Thursday, February 16, 2006



National's hypocrisy is no excuse

That didn't take long. Yesterday in Question Time, Helen Clark managed to turn National's attack on its election overspending into an embarrassment by producing a National Party leaflet entitled "What National Stands For" funded out of the leader's budget. But while this is embarrassing for National, and shows them to be hypocritical on the use of public funds for electioneering, it doesn't get Labour off the hook in any way whatsoever.

There are two issues commingled here. The first is that Labour paid for its pre-election pledge card and accompanying pamphlet with Helen Clark's leader's budget. This is not what the money is supposed to be used for - but Parliamentary Services funds are widely abused in this fashion (witness this ACT ad), and the cards may technically have been within the rules. Communicating with your constituents and informing the public about party policy is OK; touting for votes or funds is not. The problem is that it is almost impossible to do any general public information campaign without it also being an indirect solicitation of electoral support. And while politicians will gleefully point the finger at each other when anyone does this, they steadfastly refuse to tighten the rules to prevent it, or to bite the bullet and accept public funding. The only way this unseemly hypocrisy will be ended is if we make Parliament (or at minimum Parliamentary Services) subject to the Official Information Act, so we can watch and humiliate anyone who steps out of line. Unfortunately, the chances of our self-interested politicians doing this are about as great as their disavowing the right to spend public money on self-promotion in the first place - or allowing an uncensored camera feed in the House to show us how they really behave in our names.

The second issue is that Labour's pledge-cards pushed their election spending over the legal limit. This is the actually serious bit; Labour's party secretary and possibly others within the party seemingly broke the law. Worse, they seem to have done it knowingly and willingly, and then dared the Electoral Commission to do something about it. And National's hypocrisy on Parliamentary budgets doesn't excuse that in the slightest.

4 comments:

somehow "but you broke the law too - to a lesser degree"
seems a stupid excuse particularly when most people just become annoyed at both of them.
anyway what I want to see is concequences.

Posted by Genius : 2/16/2006 06:43:00 PM

Also the National pamphlet was actually produce 18 months before the election. Also the National pamphlet is a generic pamphlet talking about general policy themes and philosphy which is far far less an obvious election material than a re-election pledge card.

Posted by David Farrar : 2/16/2006 08:35:00 PM

yes. i agree. the national pamphlet was far less about the election.

besides the fact it was printed for the election, and released during the election, for the express purpose of helping national to win this exact same election.
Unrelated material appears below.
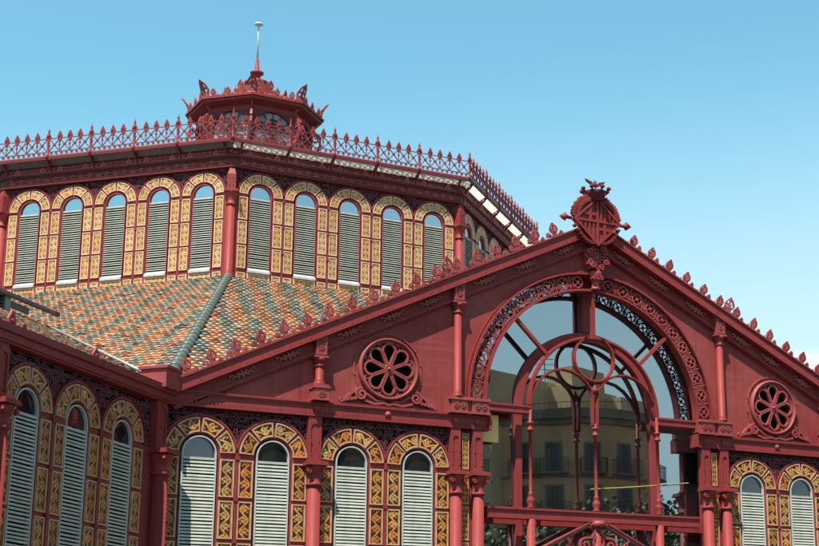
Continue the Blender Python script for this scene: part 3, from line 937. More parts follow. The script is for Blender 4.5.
for fi, th in enumerate(FACES):
    loc = face_loc(th, AP); ends = S/2+OW*math.tan(pi/8)
    xe = [-ends+.05, -2.7, -.9, .9, 2.7, ends-.05]
    pm = FROST if th > -.1 else SLATE
    for a, b in zip(xe, xe[1:]):
        m = MB()
        for dz in (0, .02):
            q = [(a+.05, -OW+.03, 23.865+dz), (b-.05, -OW+.03, 23.865+dz), (b-.05, -.21, 23.69+dz), (a+.05, -.21, 23.69+dz)]
            m.quad(*(q if dz else q[::-1]))
        part('walkway_panel', m, pm, hall, loc, th)
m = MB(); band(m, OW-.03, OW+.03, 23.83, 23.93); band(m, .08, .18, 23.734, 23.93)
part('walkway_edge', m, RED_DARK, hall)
BRK = MB()
BRK.box(-.035, .035, -OW, -.12, 23.803, 23.852)
BRK.T = Matrix.Rotation(pi/2, 4, 'Z')
BRK.ribbon([(-.14, 23.42), (-.22, 23.52), (-.42, 23.70), (-OW+.02, 23.81)], .06, -.03, .03)
BRK.ring(-.25, 23.70, .07, .03, -.02, .02, 10); BRK.ring(-.38, 23.76, .04, .02, -.02, .02, 8)
BRK.T = None
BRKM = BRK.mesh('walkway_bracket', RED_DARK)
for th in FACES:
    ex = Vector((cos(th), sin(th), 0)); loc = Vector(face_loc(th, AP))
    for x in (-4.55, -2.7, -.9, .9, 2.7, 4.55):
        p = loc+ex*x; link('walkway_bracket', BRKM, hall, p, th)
# low roof of the drum
m = MB(); n8 = [radians(45*k-22.5) for k in range(8)]
def rr(r, z): return [CEN + Vector((sin(a)*r, -cos(a)*r, z)) for a in n8]
rings = [rr(AP/cos(pi/8)+.1, 23.90), rr(2.6, 27.6)]
for k in range(8): m.quad(rings[0][k], rings[0][(k+1) % 8], rings[1][(k+1) % 8], rings[1][k])
part('drum_roof', m, SLATE, hall)

# ------------------------------------------------------------------ railing round the drum roof: a thing of its own
RS = 1.0
rail = tag(link('roof_railing', None, None, (CEN.x, CEN.y, 23.93)), 'openwork crimson iron railing with pointed leaf finials running round the flat octagonal roof', 'railing')
def rail_panel(wd, nb):
    m = MB(); h = 1.0; y0, y1 = -.016, .016
    m.box(-wd/2, wd/2, -.03, .03, 0.0, .06); m.box(-wd/2, wd/2, -.02, .02, .20, .225); m.box(-wd/2, wd/2, -.018, .018, .735, .765)
    st = wd/nb
    for i in range(nb):
        x = -wd/2 + st*(i+.5)
        m.ribbon([(x-st*.5, .225), (x, .49), (x+st*.5, .735)], .032, y0, y1); m.ribbon([(x+st*.5, .225), (x, .49), (x-st*.5, .735)], .032, y0, y1)
        m.disc(x, .49, .055, -.03, .03, 6)
        m.spiral(x-st*.25, .13, .06, .015, 0, 1.2, .028, y0, y1, 8); m.spiral(x+st*.25, .13, .06, .015, pi, -1.2, .028, y0, y1, 8)
        m.ribbon([(x-st*.5, .49), (x-st*.5, .225)], .022, y0, y1)
        m.disc(x-st*.5, .49, .04, -.025, .025, 6)
    for i in range(1, nb):
        x = -wd/2 + st*i
        w = .10
        m.plate([(x-.02, .60), (x-w*.8, .74), (x-w, .84), (x-w*.6, .93), (x, 1.05), (x+w*.6, .93), (x+w, .84), (x+w*.8, .74), (x+.02, .60)],
                [[(x-.03, .70), (x-.06, .78), (x, .80), (x+.06, .78), (x+.03, .70)]], -.03, .03)
        m.disc(x, .86, .05, -.05, .05, 6); m.ribbon([(x, .49), (x, .66)], .03, y0, y1)
    return m.mesh('lattice_panel', RED)
def rail_post():
    m = MB()
    m.lathe([(.07, -.05), (.07, .10), (.045, .14), (.045, .55), (.06, .6), (.04, .66), (.04, .80), (.075, .84), (.06, .92), (.03, 1.0), (.05, 1.05), (.02, 1.12), (.004, 1.24)], (0, 0, 0), 8)
    m.plate([(-.03, .62), (-.12, .80), (-.05, .95), (0, 1.04), (.05, .95), (.12, .80), (.03, .62)], [], -.02, .02)
    return m.mesh('post', RED)
PST = rail_post(); ends = S/2+(OW)*math.tan(pi/8)
bw = 2*ends; spans = [-ends, -2.7, -.9, .9, 2.7, ends]
PANM = rail_panel(1.8-.09, 4); PANE_ = rail_panel(ends-2.7-.09, 5)
for k in range(8):
    th = radians(45*k); n = Vector((sin(th), -cos(th), 0)); ex = Vector((cos(th), sin(th), 0))
    for i, (a, b) in enumerate(zip(spans, spans[1:])):
        p = n*(AP+OW) + ex*(a+b)/2; link('lattice_panel', PANM if b-a < 1.85 else PANE_, rail, p, th).scale = (1, 1, RS)
        p = n*(AP+OW) + ex*a; link('post', PST, rail, p, th if i else th-pi/8).scale = (1, 1, RS)

# ------------------------------------------------------------------ lantern on the drum roof
lan = tag(link('roof_lantern', None, None, (CEN.x, CEN.y, 27.5)), 'small octagonal crimson cupola with leafy finials and a thin pole, on the market roof', 'cupola')
def oct_band(m, a0, a1, z0, z1):
    R0, R1 = a0/cos(pi/8), a1/cos(pi/8)
    f = lambda r, a, z: Vector((sin(a)*r, -cos(a)*r, z))
    for k in range(8):
        j = (k+1) % 8
        m.quad(f(R0, n8[k], z0), f(R0, n8[j], z0), f(R1, n8[j], z1), f(R1, n8[k], z1))
LA = 2.35; LS = 2*LA*math.tan(pi/8)
for z0, z1 in ((-.6, -.3), (1.65, 2.0)):
    m = MB(); oct_band(m, LA, LA, z0, z1); part('wall_band', m, RED, lan)
wm = MB(); hw = LS/2-.14
WZ = -.68
o = [(-LS/2, .35+WZ), (LS/2, .35+WZ), (LS/2, 2.36+WZ), (-LS/2, 2.36+WZ)]
ho = [(-hw, .5+WZ), (hw, .5+WZ)] + [(hw*cos(pi*i/12), 1.5+WZ+hw*sin(pi*i/12)) for i in range(13)]
wm.plate(o, [ho], -.06, .04)
for k in range(1, 6):
    a = pi*k/6; wm.ribbon([(.2*cos(a), 1.5+WZ+.2*sin(a)), (hw*cos(a), 1.5+WZ+hw*sin(a))], .035, -.03, .0)
wm.ring(0, 1.5+WZ, .22, .05, -.05, 0, 14); wm.ring(0, 1.5+WZ, .5, .04, -.04, 0, 16, 0, pi)
for q in (-.42, 0, .42):
    wm.ring(q, .98+WZ, .19, .05, -.04, 0, 12); wm.ring(q*1.0, 1.75+WZ if q == 0 else 1.62+WZ, .12, .04, -.04, 0, 10)
wm.box(-hw, hw, -.04, 0, 1.47+WZ, 1.53+WZ); wm.box(-.025, .025, -.03, 0, .5+WZ, 1.5+WZ)
wm = wm.mesh('lantern_window', RED_DARK)
pm_ = MB(); pm_.plate([(-LS/2+.06, .4+WZ), (LS/2-.06, .4+WZ), (LS/2-.06, 2.3+WZ), (-LS/2+.06, 2.3+WZ)], [], .045, .06)
PALEP = mottled('milky_pane', (.30, .30, .31), (.12, .13, .14), 1.5, .2)
pm_ = pm_.mesh('pane', PALEP)
for k in range(8):
    th = radians(45*k); n = Vector((sin(th), -cos(th), 0))
    w_ = link('lantern_window', wm, lan, n*LA, th); link('pane', pm_, w_)
m = MB()
oct_band(m, 2.3, 2.78, 1.90, 2.04); oct_band(m, 2.78, 2.78, 2.04, 2.18); oct_band(m, 2.86, 2.86, 2.16, 2.26); oct_band(m, 2.78, 2.86, 2.18, 2.16); oct_band(m, 2.86, .45, 2.26, 3.45)
part('lantern_roof', m, RED, lan)
m = MB(); m.lathe([(.62, 3.42), (.62, 3.56), (.5, 3.6), (.48, 3.78), (.56, 3.86), (.56, 3.94), (.30, 4.05), (.18, 4.12), (.16, 4.3), (.30, 4.36), (.32, 4.44), (.16, 4.52), (.10, 4.6), (.075, 5.08), (.02, 5.1)], (0, 0, 0), 14)
part('mast_base', m, RED, lan)
m = MB(); m.lathe([(.045, 5.05), (.035, 6.78), (.02, 6.8)], (0, 0, 0), 8); m.lathe([(.03, 6.76), (.22, 6.84), (.2, 6.90), (.08, 6.95), (.001, 6.98)], (0, 0, 0), 10)
part('mast', m, POLE, lan)
ear = MB()
ear.plate([(-.10, 0), (.10, 0), (.22, .18), (.25, .42), (.17, .66), (0, .84), (-.17, .66), (-.25, .42), (-.22, .18)],
          [[(.03, .12), (.13, .2), (.05, .26)], [(-.03, .12), (-.05, .26), (-.13, .2)], [(.04, .32), (.17, .30), (.18, .42), (.05, .46)], [(-.04, .32), (-.05, .46), (-.18, .42), (-.17, .30)],
           [(.04, .53), (.15, .50), (.11, .62), (.03, .70)], [(-.04, .53), (-.03, .70), (-.11, .62), (-.15, .50)]], -.035, .035)
ear.v = [(x, y + .12*z - .75*max(0, z-.1)**2 + 1.0*max(0, x*x)*(1 if z > 0 else 0), z) for x, y, z in ear.v]
EAR = ear.mesh('corner_leaf', RED_HILITE)
PALS = palmette(.42)
horn = MB()
horn.ribbon([(2.38, .2), (2.75, .5), (2.95, .95), (2.9, 1.35), (2.72, 1.55)], .12, -.05, .05)
horn.spiral(2.75, 1.25, .24, .05, 0, 1.4, .07, -.05, .05, 14); horn.spiral(2.62, .55, .22, .05, 0, -1.4, .06, -.05, .05, 14)
horn.ribbon([(2.4, 1.9), (2.62, 1.82), (2.78, 1.95)], .1, -.05, .05)
HORN = horn.mesh('scroll_buttress', RED_HILITE)
for k in range(8):
    a = n8[k]; d = Vector((sin(a), -cos(a), 0)); ra = a-pi/2
    link('corner_leaf', EAR, lan, d*(2.76/cos(pi/8)) + Vector((0, 0, 2.20)), a)
    link('scroll_buttress', HORN, lan, (0, 0, 0), ra)
    th = radians(45*k); n = Vector((sin(th), -cos(th), 0)); ex = Vector((cos(th), sin(th), 0))
    for x in (-.70, 0, .70): link('palmette', PALS, lan, n*2.78+ex*x+Vector((0, 0, 2.22)), th)
    link('palmette', PALBIG, lan, d*.95+Vector((0, 0, 3.22)), a)
    link('palmette', PALS, lan, n*.66+Vector((0, 0, 3.42)), th)
    link('palmette', PALS, lan, n*1.45+Vector((0, 0, 2.98)), th)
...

otherwise it was very generic, and could have just been a little reminder for people that national is a really spiffy party.

Posted by Anonymous : 2/16/2006 09:40:00 PM

The national pamphlet shown on TV came in a pack with a blatent vote national tick on it. Just as obnoxious as the exclusive bretheran (who the fuck are they anyway, CIA front?) garbage.

Labour? Ditto, typical of Clark.

Questions. Any parties that aren't screwing the system here? What the hell are you supposed to do with a leaders budget come election time, other than promote party policy?